I have a lot of questions, so if there is anybody with the right kind of expertise who'd be willing to help, I'd greatly appreciate it.

Stijn Hommes
11-21-2011, 02:07 PM
If he's going on his own suspicions instead of being assigned to the case, then no matter where he works, he's probably going to get in trouble with whoever is on the case (and with his superiors). That is pretty much the case regardless of jurisdiction.

Sasha_Delaney
11-21-2011, 04:46 PM
Ah . . . but see, the thing is, is that by this point in the story, it's not a "case" yet. Or at least, they haven't been put together as one.

The werewolf has been luring victims off the internet, and traveling out of town much more often than he's been hunting at home. One big, flashy mess when he first shows up, and couple disappearance over the course of three years.

And it's okay (in this case) if the policeman character catches heat from his superiors, because while he's one of my protagonists, he's not the focus of the story, the werewolf is.

ironmikezero
11-21-2011, 11:18 PM
I'd suggest making your detective a member of a federally sponsored multi-agency task force focused on internet crimes (fraud, identity theft, child exploitation/kiddie porn, etc.). That would eliminate any jurisdictional issues, and provide your investigator with a plausible rationale for discovering a pattern of clues that may put him/her on the trail of your MC.

The more vague yet enticing the trail, the more heat the investigator is likely to catch from the brass as it would appear to them that the more pedestrian (ground-ball) cases are not receiving adequate attention and arrest stats are consequently low. Good stats are critical, translating into favorable media coverage (political capital) and augmented resources (more manpower and funding).

Sasha_Delaney
11-22-2011, 06:33 AM
@ironmikezero The idea though, is that the werewolf is slick enough to get away with it. The reason that the police officer ties the missing criminals together is because he's already familiar with them and their habits, (if not through personal interaction/investigation than through professionally knowing how they operate), and he doesn't buy that this dealer or that pimp just mysteriously left town and cut all ties to whichever organization they belonged to. Also, I kind of want him pursuing it on his own time, as kind of an obsession. (Where are these guys dissappearing to, he wonders). And the only reason that the police officer thinks it's the werewolf is because he was (briefly) a suspect in a murder investigation. (He did it, but there was no substantial proof.)

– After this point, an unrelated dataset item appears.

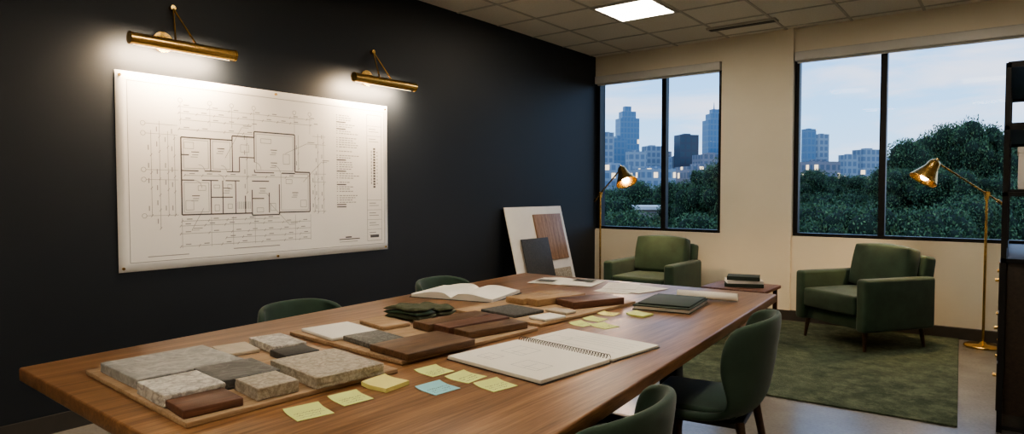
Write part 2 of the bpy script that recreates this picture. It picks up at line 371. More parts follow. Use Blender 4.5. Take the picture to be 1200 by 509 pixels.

The police-officer protagonist exists to contrast the werewolf protagonist, the pivotal scene in the story will be where the cop encounters the lycanthrope in full wolf-man form. There's a confrontation, but nobody dies, or at least that's the idea . . .

My goal, in posting this thread, is to find someone with law-enforcement experience who can answer my questions well enough to help me make the character and situation realistic and believable.

ajkjd01
11-22-2011, 06:37 AM
Go contact your local police department and ask if they have a ride a long program. Spend an evening or two seeing it first hand, and then you can ask questions of the officers you are riding with between calls.

Sasha_Delaney
11-22-2011, 08:27 AM
Theoretically, that's a good idea. In practice . . . not so much. For reasons I'd rather not discuss outside of a private message, that would be very much a last resort.